O monitoramento europeu apontou que Porto Velho e Rio Branco tiveram os piores índices de concentração de material particulado fino nos dias analisados pela DW.
Um problema de todos
Em Campo Grande e outras cidades de Mato Grosso do Sul, o ar chegou a ficar quase 17 vezes mais poluído do que o limite estipulado pela OMS. De acordo com o Copernicus, o ar da cidade chegou a ficar 372% pior que a média no dia 15 de setembro. A densa névoa que cercou a capital sul-matogrossense veio de incêndios no Pantanal, além de queimadas na Bolívia, Paraguai e no Norte brasileiro.
O problema das queimadas não está limitado ao Brasil. A América do Sul quebrou o recorde de incêndios anuais no dia 11 de setembro. Segundo o Inpe, que analisou dados de satélite, foram registrados até aquele dia 346,1 mil focos de queimada somando todos os 13 países sul-americanos, ultrapassando o recorde registrado para o período em 2007, de 345,3 mil casos.
O Brasil sozinho bateu a marca de 180 mil focos de incêndio em 2024, totalizando mais de 224 mil km² de área queimada até o final de agosto – quase o tamanho do estado de São Paulo.
O programa europeu de monitoramento frisa ainda que o problema da poluição do ar não é local, uma vez que as partículas podem viajar milhares de quilômetros pelo céu, transportadas pelo vento e nuvens.
O calor e a seca históricos, impulsionados pela crise climática, são os principais responsáveis por essa temporada asfixiante no Brasil e na América do Sul.
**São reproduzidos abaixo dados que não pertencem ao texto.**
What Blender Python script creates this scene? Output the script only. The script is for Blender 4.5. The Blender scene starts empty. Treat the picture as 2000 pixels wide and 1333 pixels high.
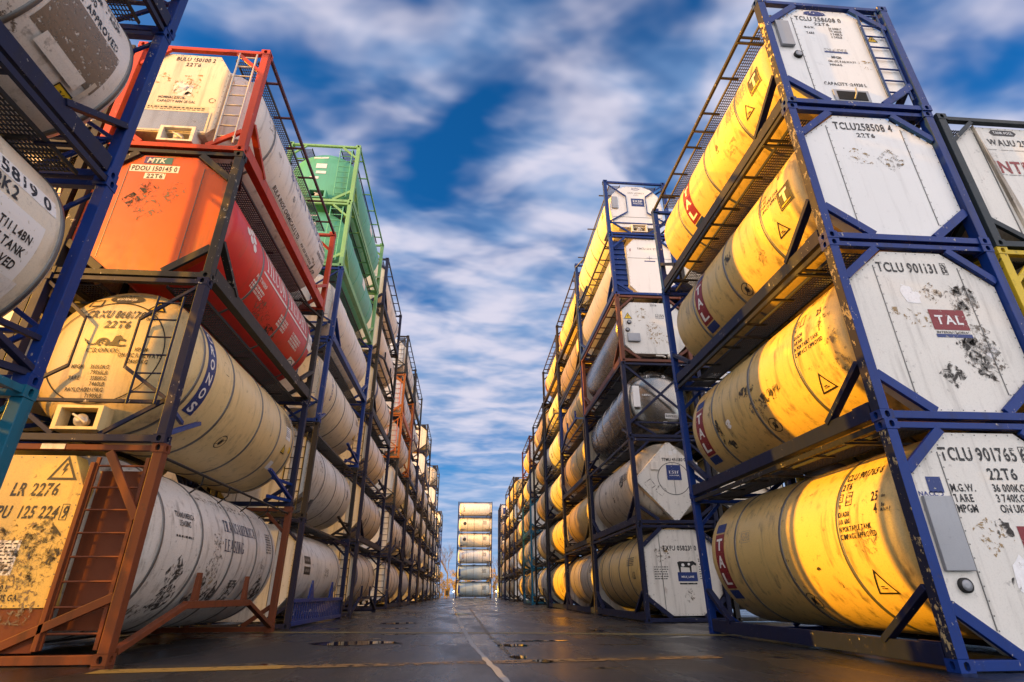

Especialistas afirmam que o cenário poderia ter sido aliviado, com mais ações preventivas e de fiscalização. Destacam ainda que a falta de recursos e de coordenação de ações pelo governo federal favoreceram as queimadas e a propagação da fumaça pelo país.
Para a coordenadora de Políticas Públicas do Observatório do Clima, Suely Araújo, o combate ao fogo deveria ter sido elevado a um “verdadeiro problema nacional”.
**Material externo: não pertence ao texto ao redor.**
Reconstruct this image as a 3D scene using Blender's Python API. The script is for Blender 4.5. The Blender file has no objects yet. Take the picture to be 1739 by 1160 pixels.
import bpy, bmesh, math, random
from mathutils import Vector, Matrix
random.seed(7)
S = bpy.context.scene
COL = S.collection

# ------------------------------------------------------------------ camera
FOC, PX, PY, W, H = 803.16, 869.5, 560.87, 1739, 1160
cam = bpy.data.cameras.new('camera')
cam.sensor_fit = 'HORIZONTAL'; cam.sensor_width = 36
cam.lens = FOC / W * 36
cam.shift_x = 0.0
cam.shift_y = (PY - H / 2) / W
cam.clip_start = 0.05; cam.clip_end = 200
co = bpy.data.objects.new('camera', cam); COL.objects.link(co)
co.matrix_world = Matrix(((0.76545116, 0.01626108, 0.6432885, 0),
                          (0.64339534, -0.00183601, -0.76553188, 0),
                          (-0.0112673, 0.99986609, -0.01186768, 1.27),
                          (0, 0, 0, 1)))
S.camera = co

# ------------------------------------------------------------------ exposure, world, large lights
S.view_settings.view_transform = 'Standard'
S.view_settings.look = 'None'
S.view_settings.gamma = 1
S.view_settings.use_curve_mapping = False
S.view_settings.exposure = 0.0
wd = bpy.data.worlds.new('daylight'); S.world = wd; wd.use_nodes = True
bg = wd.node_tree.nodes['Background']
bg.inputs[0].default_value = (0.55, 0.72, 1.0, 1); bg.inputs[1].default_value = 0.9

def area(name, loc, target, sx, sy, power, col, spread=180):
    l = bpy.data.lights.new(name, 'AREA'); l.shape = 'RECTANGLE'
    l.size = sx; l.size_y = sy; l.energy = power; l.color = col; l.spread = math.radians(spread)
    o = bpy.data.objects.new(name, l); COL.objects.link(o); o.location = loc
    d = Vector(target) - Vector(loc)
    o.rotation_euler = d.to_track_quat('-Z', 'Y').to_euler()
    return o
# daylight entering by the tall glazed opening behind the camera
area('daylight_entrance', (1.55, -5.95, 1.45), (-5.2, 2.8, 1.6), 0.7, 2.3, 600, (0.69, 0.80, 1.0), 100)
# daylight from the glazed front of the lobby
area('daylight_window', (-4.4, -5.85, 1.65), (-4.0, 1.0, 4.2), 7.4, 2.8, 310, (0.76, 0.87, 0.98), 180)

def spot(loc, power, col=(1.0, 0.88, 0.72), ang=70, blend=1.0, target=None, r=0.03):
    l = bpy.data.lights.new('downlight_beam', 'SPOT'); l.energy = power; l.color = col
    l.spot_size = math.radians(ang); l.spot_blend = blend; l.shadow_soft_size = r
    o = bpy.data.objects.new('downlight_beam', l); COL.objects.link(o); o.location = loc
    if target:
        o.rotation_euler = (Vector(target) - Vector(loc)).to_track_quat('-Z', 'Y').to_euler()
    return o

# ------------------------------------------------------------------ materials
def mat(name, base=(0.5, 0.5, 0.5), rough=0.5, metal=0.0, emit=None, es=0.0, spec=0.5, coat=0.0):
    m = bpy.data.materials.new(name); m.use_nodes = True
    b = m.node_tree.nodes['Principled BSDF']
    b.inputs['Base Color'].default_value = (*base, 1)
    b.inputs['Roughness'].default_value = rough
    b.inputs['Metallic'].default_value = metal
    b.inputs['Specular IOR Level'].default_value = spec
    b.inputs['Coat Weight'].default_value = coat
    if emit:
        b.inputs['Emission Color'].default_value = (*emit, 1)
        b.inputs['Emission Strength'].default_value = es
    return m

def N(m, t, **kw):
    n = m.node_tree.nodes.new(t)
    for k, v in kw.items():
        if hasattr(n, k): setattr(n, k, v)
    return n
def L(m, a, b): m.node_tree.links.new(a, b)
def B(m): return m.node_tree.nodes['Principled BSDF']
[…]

O presidente Luiz Inácio Lula da Silva reconheceu que o país não estava preparado para as queimadas e sugeriu que a profusão de incêndios no país seja fruto de uma ação orquestrada. Ele autorizou, por medida provisória, um crédito extraordinário de R$ 514 milhões para ações de emergência e combate aos efeitos dos incêndios florestais e da estiagem na Amazônia.